Total Masala Slammer

Total Masala Slammer

Recipe By: Michael Laub/Remote Control productions

Serving Size: 5 000

Preparation Time: 36 months

Amount         Measure                      Ingredient

________________________________________

1                   ounce                           Orientalism

1                   ounce                           Condescension

3                   ounces                         Teutonic Cool (or to fill)

1                   ounce                           American Bluff

Preparation Method

Fill an auditorium full of middle-class culture vultures; blend with classical Indian dance, selective Bollywood film conventions, postmodern irony and canonical German literature. Mix with a multicultural performing group. Add a sprinkle of orientalism, and stir for 21/2 hours. Makes a good excuse to be in the vicinity of the world famous speigaltent.

 * * *

Total Masala Slammer confounded my expectations. Perhaps I took its title too literally. I expected a heady blend of hot Indian spices, with the intoxicating wallop of a potent alcoholic beverage. What I got was a rather tame melange of pre-packaged Pataks and a Claytons cocktail. But maybe I was expecting too much.

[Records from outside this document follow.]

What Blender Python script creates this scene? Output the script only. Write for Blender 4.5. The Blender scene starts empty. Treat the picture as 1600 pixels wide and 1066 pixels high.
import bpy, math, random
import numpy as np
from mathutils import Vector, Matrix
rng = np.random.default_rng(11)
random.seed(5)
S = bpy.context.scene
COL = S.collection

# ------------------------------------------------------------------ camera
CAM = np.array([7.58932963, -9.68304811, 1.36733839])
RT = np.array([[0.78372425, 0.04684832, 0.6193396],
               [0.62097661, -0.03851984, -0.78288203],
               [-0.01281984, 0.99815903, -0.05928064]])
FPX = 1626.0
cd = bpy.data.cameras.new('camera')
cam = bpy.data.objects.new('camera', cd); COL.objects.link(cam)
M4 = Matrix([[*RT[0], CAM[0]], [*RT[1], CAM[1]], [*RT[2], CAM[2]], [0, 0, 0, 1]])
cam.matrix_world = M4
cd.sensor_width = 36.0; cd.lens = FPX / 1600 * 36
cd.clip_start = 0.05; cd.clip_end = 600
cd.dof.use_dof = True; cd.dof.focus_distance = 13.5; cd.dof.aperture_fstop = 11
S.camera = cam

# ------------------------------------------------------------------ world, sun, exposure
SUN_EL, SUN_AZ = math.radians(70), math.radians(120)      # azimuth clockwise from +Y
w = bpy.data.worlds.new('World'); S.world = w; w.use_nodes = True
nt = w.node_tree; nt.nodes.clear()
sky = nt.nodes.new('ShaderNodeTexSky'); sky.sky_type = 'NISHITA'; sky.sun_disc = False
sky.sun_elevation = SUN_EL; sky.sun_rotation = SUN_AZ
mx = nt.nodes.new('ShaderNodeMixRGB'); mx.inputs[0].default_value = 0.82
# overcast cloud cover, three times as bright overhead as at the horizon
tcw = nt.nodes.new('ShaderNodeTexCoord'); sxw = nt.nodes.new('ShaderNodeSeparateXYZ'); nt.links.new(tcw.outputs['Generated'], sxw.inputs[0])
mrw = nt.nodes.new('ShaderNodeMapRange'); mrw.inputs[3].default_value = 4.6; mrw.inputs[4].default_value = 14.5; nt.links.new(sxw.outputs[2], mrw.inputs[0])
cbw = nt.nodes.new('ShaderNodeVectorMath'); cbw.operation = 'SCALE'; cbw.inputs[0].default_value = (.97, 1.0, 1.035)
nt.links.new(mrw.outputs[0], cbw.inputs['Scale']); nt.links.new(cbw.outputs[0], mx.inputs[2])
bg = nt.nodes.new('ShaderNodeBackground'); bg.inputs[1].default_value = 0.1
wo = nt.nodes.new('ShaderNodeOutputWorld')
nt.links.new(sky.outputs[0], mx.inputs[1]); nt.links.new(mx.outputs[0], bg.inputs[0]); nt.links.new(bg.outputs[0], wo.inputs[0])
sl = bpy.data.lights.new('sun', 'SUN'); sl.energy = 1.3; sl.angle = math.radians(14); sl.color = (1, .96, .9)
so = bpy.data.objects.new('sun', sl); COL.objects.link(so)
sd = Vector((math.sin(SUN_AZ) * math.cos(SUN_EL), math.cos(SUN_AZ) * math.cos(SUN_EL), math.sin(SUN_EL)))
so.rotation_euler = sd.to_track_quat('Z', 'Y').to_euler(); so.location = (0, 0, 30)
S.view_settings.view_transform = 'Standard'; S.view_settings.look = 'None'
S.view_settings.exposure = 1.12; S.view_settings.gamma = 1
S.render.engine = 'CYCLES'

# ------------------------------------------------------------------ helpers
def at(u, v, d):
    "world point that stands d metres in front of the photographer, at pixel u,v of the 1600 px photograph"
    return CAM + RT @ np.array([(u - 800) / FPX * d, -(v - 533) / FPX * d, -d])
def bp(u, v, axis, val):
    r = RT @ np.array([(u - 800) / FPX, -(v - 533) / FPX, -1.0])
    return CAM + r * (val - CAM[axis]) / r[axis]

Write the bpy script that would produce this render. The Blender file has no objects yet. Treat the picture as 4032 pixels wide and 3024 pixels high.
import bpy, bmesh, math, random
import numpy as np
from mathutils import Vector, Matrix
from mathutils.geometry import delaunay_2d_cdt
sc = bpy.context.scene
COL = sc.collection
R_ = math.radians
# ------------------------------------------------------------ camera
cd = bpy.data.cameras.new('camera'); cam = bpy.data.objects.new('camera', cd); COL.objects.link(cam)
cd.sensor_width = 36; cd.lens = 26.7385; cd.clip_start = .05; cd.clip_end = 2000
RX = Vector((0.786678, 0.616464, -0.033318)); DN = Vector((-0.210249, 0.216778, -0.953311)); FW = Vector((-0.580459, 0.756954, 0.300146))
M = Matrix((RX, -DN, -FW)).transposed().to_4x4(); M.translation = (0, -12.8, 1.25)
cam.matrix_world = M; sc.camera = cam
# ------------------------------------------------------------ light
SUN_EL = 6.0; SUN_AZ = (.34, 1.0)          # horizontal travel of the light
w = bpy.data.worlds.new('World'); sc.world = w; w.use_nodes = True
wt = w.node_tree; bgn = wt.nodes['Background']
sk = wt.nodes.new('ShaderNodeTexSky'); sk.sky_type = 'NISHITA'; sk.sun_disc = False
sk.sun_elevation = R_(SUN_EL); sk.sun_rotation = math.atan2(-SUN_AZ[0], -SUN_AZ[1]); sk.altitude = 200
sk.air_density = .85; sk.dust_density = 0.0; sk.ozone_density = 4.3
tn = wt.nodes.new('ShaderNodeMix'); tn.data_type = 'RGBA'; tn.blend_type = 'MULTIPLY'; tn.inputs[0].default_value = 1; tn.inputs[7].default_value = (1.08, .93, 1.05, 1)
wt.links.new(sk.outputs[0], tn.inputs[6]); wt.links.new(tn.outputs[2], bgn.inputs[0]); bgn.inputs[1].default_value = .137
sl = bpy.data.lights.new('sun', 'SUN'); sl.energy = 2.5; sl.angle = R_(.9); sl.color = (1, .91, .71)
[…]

The first thing that surprised me about the performance was its scale. Rather than present the audience with a cluttered space filled with the trappings of what we have come to expect from global blockbuster performances (extravagant light shows, manifold television screens, intricate sets), Laub and his company opted for an open space with relatively little ornamentation (at least in comparison to some of the other festival productions such as Gensi). The only concession to large-scale spectacle was the different coloured curtains that provided the backdrop for the performance (every so often a curtain would crash to the ground revealing another curtain of a different hue in its wake — the united colours of Remote Control productions?). With the exception of a single projection screen supported by scaffolding, and a few strategically placed chairs and microphones, the space was designed to accommodate the expansive dance sequences.

The performance began with one of the two American male dancer/actors addressing the audience directly, and explaining that the ensemble would quote from Goethe’s text from time to time in a pretty casual, offhanded way (he fingered a dog-eared copy of Young Werther to emphasise the point). What followed was indeed a masala slammer of sorts, for the company juxtaposed a few extracts from a Bollywood film, with classical Indian music and dance (Kathak), various bits of text delivered in English and German, audition videos from India for what I presume was the production in front of us, recitations and dramatisations of Goethe’s tragic, if somewhat sentimental, tale of unrequited love and a highly ironic Bollywood soap opera.

In many ways, the individual components of the performance worked well in themselves. The classical Indian dancers and musicians were particularly compelling. The western performers were charming, disarming in a sly, knowing way and overtly erotic. The Bollywood soap opera was vaguely amusing, but its one joke grew pretty thin with repetition. In any case, I’m not convinced that its possible to equate Bollywood histrionics with ‘bad acting. The company performed the extracts from Goethe’s The Sorrows of Young Werther with a heavy dose of irony to fine comic effect, highlighting the similarities between Goethe’s celebrated work and Bollywood soap.

However, while the performance effectively integrated the vocabularies of several different art forms — film, dance, theatre, music, and drama — it did not surmount the cultural and political divisions between east and west convincingly. For example, Bollywood dance sequences are supposed to be erotic — they must convey sexual relationships without resorting to representing any kind of sexual act forbidden by India’s strict censorship codes. Eroticism marked the performances of the westerners in the cast, whose dance vocabulary consisted of various bumps, grinds and shimmies — one female performer disrobed completely. In contrast, the Indian dancers, particularly the females, were demure, and with one exception covered. Of course, it’s possible to argue the toss about whether the performance of the Indian dancers was actually all the more erotic for its modesty, precision and focus. However, my point is that the energy and overt eroticism of Bollywood dance was present in the Western performers, and almost totally absent in the Indians. At times, I felt as though the Indians were ciphers for a familiar orientalist trope — the exotic, passive, feminised other.

I was also disturbed by the sequences where one of the white females donned headphones in order to reproduce the musical cadences of Indian speech patterns. Now I’m aware the performance as a whole appeared to play with different ethnic accents to highlight their musicality and relationship to movement, but the somewhat cheesy simulacra of Indian speech invoked, for me, the questionable racial stereotypes found in old British sit-coms like Mind Your Language, On the Buses and Curry and Chips.

What is perhaps more disturbing, though, is the fact that for the most part the western and eastern elements did not engage in an equal dialogue. In fact the eastern and western performers rarely interacted. Ultimately, Laub and his charges enlist Indian classical and popular culture to serve a production that never really delivers on its promise to serve a total masala slammer. The shit just didn’t mix.